Stench infiltrates shack forest
NO SERVICES: ONLY FOUR OUT OF 10 COMMUNAL TOILETS FOR 500 FAMILIES NOT BLOCKED
Illegal electricity connections bring power from the railway line.
Silver Town informal settlement in East London’s Mdantsane has only 10 toilets for 500 families, say community leaders, and six are blocked.
ANC ward councillor Mashwabada Gcilishe blamed residents for the blockages. He said residents run pipes off the water pipes running to the toilets, to make water sources in their yards.
Gcilishe said that every week, Buffalo City metro municipality unblocked the toilets, but a day or so later they were blocked again. He said he had tried to stop residents installing standpipe taps next to their shacks, to no avail.
But residents said the two taps installed next to the toilets were not sufficient for the whole settlement. Silver Town was built in 1990 and it is still growing.
Mabhele said people in Silver Town wanted electricity and toilets urgently .
For electricity, residents relied on illegal connections from the railway line a kilometre from the shacks. They said they used to draw electricity from nearby traffic lights but the municipality cut those lines two years ago. They said the electricity from the railway line was very weak and they only used it to charge phones and for lights.

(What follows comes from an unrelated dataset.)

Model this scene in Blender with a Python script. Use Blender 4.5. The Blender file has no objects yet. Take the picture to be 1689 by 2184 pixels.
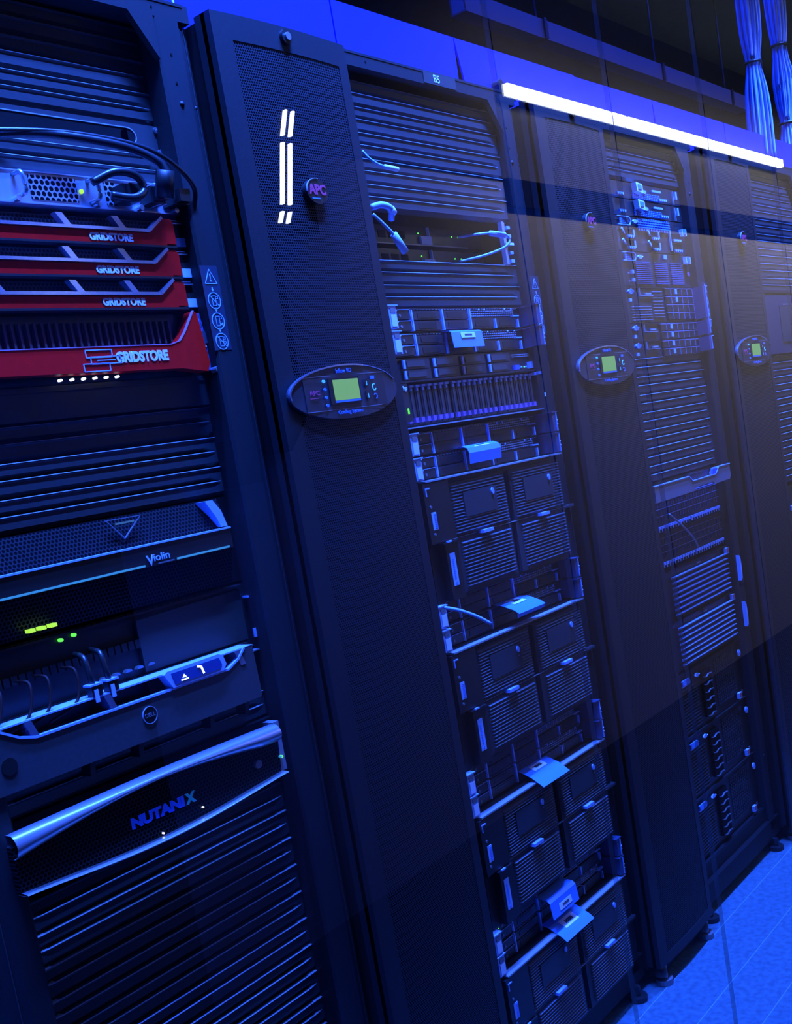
import bpy, bmesh, math, random
from mathutils import Matrix, Vector
random.seed(7)
S = bpy.context.scene
COL = S.collection

# ------------------------------------------------------------------ camera
F_PX, CX, CY, CZ = 2331.53, -1.21306, -1.16630, 1.31873
RGT = Vector((0.61496735, -0.77013179, -0.16944671))
UPV = Vector((0.20762504, -0.04916316, 0.97697227))
FWD = Vector((0.76072794, 0.63598743, -0.12966491))
cam = bpy.data.cameras.new('camera')
camo = bpy.data.objects.new('camera', cam); COL.objects.link(camo)
cam.sensor_fit = 'HORIZONTAL'; cam.sensor_width = 36.0
cam.lens = 36.0 * F_PX / 1689.0
cam.shift_x = (844.5 - 844.13) / 1689.0
cam.shift_y = (1273.21 - 1092.0) / 1689.0
cam.clip_start = 0.02
camo.matrix_world = Matrix(((RGT.x, UPV.x, -FWD.x, CX), (RGT.y, UPV.y, -FWD.y, CY), (RGT.z, UPV.z, -FWD.z, CZ), (0, 0, 0, 1)))
S.camera = camo
# ------------------------------------------------------------------ exposure, world, big lights
S.view_settings.view_transform = 'Standard'; S.view_settings.look = 'None'
S.view_settings.gamma = 1.0; S.view_settings.exposure = 0.0; S.view_settings.use_curve_mapping = False
wd = bpy.data.worlds.new('world'); S.world = wd; wd.use_nodes = True
wd.node_tree.nodes['Background'].inputs[0].default_value = (0.01, 0.05, 0.3, 1)
wd.node_tree.nodes['Background'].inputs[1].default_value = 0.01
def area(name, loc, size, power, color, rot=(0, 0, 0), spread=180):
    l = bpy.data.lights.new(name, 'AREA'); l.shape = 'RECTANGLE'; l.size, l.size_y = size
    l.energy = power; l.color = color; l.spread = math.radians(spread)
    o = bpy.data.objects.new(name, l); o.location = loc; o.rotation_euler = rot; COL.objects.link(o)
    return o
BLUE = (0.028, 0.11, 1.0)
area('aisle_light', (1.1, -0.16, 2.96), (5.6, 0.07), 190, BLUE, (math.radians(0), 0, 0), 64)                 # blue strip over the aisle in front of the racks
area('upper_fill', (1.1, -0.44, 2.93), (5.6, 0.06), 125, (0.03, 0.13, 1.0), (math.radians(27), 0, 0), 40)             # added blue fill, no lamp known there, aimed to brighten the rack tops
area('rear_light', (1.4, 0.30, 2.93), (5.0, 0.05), 50, (0.0, 0.04, 1.0), (math.radians(-5), 0, 0), 150)   # blue strip above the racks
area('wall_haze_fill', (4.4, -1.35, 2.93), (4.4, 0.10), 30, (1.0, 0.93, 1.0), (math.radians(-38), 0, 0), 100)  # added white fill, brightens the wall that the glass mirrors as haze

# ------------------------------------------------------------------ materials
MATS = {}
def mat(name, col, rough=0.5, metal=0.0, emit=None, es=0.0, noise=0.0, nscale=60.0, bump=0.0, spec=0.5):
    if name in MATS: return MATS[name]
    m = bpy.data.materials.new(name); m.use_nodes = True; nt = m.node_tree; b = nt.nodes['Principled BSDF']
    b.inputs['Base Color'].default_value = (*col, 1); b.inputs['Roughness'].default_value = rough
    b.inputs['Metallic'].default_value = metal; b.inputs['Specular IOR Level'].default_value = spec
    if emit: b.inputs['Emission Color'].default_value = (*emit, 1); b.inputs['Emission Strength'].default_value = es
    if noise or bump:
        tc = nt.nodes.new('ShaderNodeTexCoord'); n = nt.nodes.new('ShaderNodeTexNoise'); n.inputs['Scale'].default_value = nscale
        n.inputs['Detail'].default_value = 4
        nt.links.new(tc.outputs['Object'], n.inputs['Vector'])
        if noise:
            mr = nt.nodes.new('ShaderNodeMapRange'); mr.inputs['From Min'].default_value = .3; mr.inputs['From Max'].default_value = .7
            mr.inputs['To Min'].default_value = 1 - noise; mr.inputs['To Max'].default_value = 1 + noise
            mx = nt.nodes.new('ShaderNodeMix'); mx.data_type = 'RGBA'; mx.blend_type = 'MULTIPLY'; mx.inputs['Factor'].default_value = 1
            nt.links.new(n.outputs['Fac'], mr.inputs['Value']); mx.inputs['A'].default_value = (*col, 1)
            nt.links.new(mr.outputs['Result'], mx.inputs['B']); nt.links.new(mx.outputs['Result'], b.inputs['Base Color'])
        if bump:
            bp = nt.nodes.new('ShaderNodeBump'); bp.inputs['Strength'].default_value = bump; bp.inputs['Distance'].default_value = .002
            nt.links.new(n.outputs['Fac'], bp.inputs['Height']); nt.links.new(bp.outputs['Normal'], b.inputs['Normal'])
    MATS[name] = m
    return m
def holes_mat(name, col, hole, pitch, r, rough=0.45, metal=0.0):
    """a staggered grid of round holes in a sheet, in the object's own x and z"""
    if name in MATS: return MATS[name]
    m = mat(name, col, rough, metal); nt = m.node_tree; N = nt.nodes; L = nt.links; b = N['Principled BSDF']
    tc = N.new('ShaderNodeTexCoord'); sx = N.new('ShaderNodeSeparateXYZ'); L.new(tc.outputs['Object'], sx.inputs[0])
    def mth(op, a, c=None, v=None):
        n = N.new('ShaderNodeMath'); n.operation = op; L.new(a, n.inputs[0])
        if c is not None: L.new(c, n.inputs[1])
        if v is not None: n.inputs[1].default_value = v
        return n.outputs[0]
    def lattice(off):
        px, pz = pitch, pitch * 1.732
        u = mth('SUBTRACT', mth('FRACT', mth('ADD', mth('DIVIDE', sx.outputs[0], v=px), v=off)), v=.5)
        w = mth('SUBTRACT', mth('FRACT', mth('ADD', mth('DIVIDE', sx.outputs[2], v=pz), v=off)), v=.5)
        u = mth('MULTIPLY', u, v=px); w = mth('MULTIPLY', w, v=pz)
        return mth('SQRT', mth('ADD', mth('MULTIPLY', u, u), mth('MULTIPLY', w, w)))
    d = mth('MINIMUM', lattice(0.0), lattice(.5))
    f = mth('LESS_THAN', d, v=r)
    mx = N.new('ShaderNodeMix'); mx.data_type = 'RGBA'; L.new(f, mx.inputs['Factor'])
    mx.inputs['A'].default_value = (*col, 1); mx.inputs['B'].default_value = (*hole, 1)
    L.new(mx.outputs['Result'], b.inputs['Base Color'])
    sp = N.new('ShaderNodeMapRange'); sp.inputs['To Min'].default_value = .25; sp.inputs['To Max'].default_value = 0
    L.new(f, sp.inputs['Value']); L.new(sp.outputs['Result'], b.inputs['Specular IOR Level'])
    return m
RACK = mat('rack_black_paint', (.01, .01, .011), .55, spec=.2, noise=.15, nscale=300)
POST = mat('post_grey_paint', (.020, .021, .025), .5, spec=.22, noise=.12, nscale=300)
BLANK = mat('blanking_plastic', (.042, .044, .050), .45, spec=.25, noise=.12, nscale=200)
BLACK = mat('black_plastic', (.009, .009, .010), .45)
DARK = mat('dark_steel', (.02, .021, .024), .4, .3, noise=.2, nscale=120)
DEEP = mat('deep_black', (.005, .005, .006), .7, spec=.1)
STEEL = mat('bright_steel', (.55, .58, .62), .3, .8)
GREY = mat('grey_metal', (.22, .23, .25), .4, .4)
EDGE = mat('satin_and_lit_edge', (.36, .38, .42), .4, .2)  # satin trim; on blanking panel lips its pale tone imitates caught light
WHITE = mat('white_label', (.85, .87, .9), .6)
PALE = mat('pale_blue_label', (.40, .55, .8), .6)
RED = mat('red_bezel', (.9, .006, .004), .5, spec=.12, noise=.08, nscale=90)
SILVER = mat('silver_bezel', (.6, .62, .66), .28, .75)
SLATE = mat('slate_bezel', (.07, .073, .083), .35, .3, noise=.1, nscale=150)
TAB = mat('blue_pull_tab', (.10, .3, .8), .35)
BAY = mat('drive_bay_plastic', (.022, .023, .028), .38, noise=.25, nscale=80)
LATCH = mat('purple_latch', (.30, .12, .34), .4)
GREEN = mat('green_led', (0, .3, 0), .5, emit=(.15, 1, .12), es=1.1)
YEL = mat('yellow_led', (.2, .3, 0), .5, emit=(.5, 1, .1), es=1.0)
WLED = mat('white_led', (.8, .8, 1), .5, emit=(.7, .8, 1), es=2.5)
CYAN = mat('cyan_mark', (.25, .8, .8), .5, emit=(.1, .8, .7), es=.25)
SCREEN = mat('lcd_screen', (.1, .2, .05), .4, emit=(.16, .38, .07), es=.9)
SCRBLUE = mat('blue_print', (.12, .30, .80), .5)
REDLOGO = mat('red_logo', (.75, .06, .14), .45)
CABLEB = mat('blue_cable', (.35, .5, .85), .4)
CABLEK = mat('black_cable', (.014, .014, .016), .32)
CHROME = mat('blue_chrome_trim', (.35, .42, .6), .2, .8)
GREENLINE = mat('green_line', (.35, .75, .30), .5)
BEAM = mat('blue_duct_panel', (.01, .015, .75), .5, noise=.04, nscale=30)
PERF = holes_mat('perforated_steel', (.034, .036, .042), (.002, .002, .003), .0047, .0017, .5)
MESH = holes_mat('fine_mesh', (.016, .017, .02), (.003, .004, .005), .006, .0022, .4)
GRILL = holes_mat('fan_grille', (.5, .53, .6), (.01, .01, .015), .0085, .0033, .35, .6)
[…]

There are no streets and rubbish is not collected. When community leader Yonela Mabhele showed GroundUp the area, the smell from the blocked toilets was unbearable. “These toilets are not enough. This community is very big. That is why they get blocked so often,” she said.
Mabhele has been living in the area for more than seven years and she and others have written a number of letters to the municipality and to mayor Xola Pakati asking for electricity, with no luck. They recently blocked a nearby road with burning tyres to protest the lack of response to their plight .
Residents marched to Pakati’s office in July, but no one came to speak to them.
Another community leader, Ayanda Ndongeni, said the municipality did not clean up the informal settlement. He said at a mayoral imbizo called by Pakati last year residents were told their grievances had been written down and Pakati would send delegates to follow them up. “But that never happened.”
He raised the issues again this year and “we are still waiting”.
Gcilishe says he is negotiating with the municipality to get electricity.
Questions sent to municipal spokesperson Samkelo Ngwenya on November 13 were not answered. GroundUp followed up with e-mails and WhatsApp messages, with no success.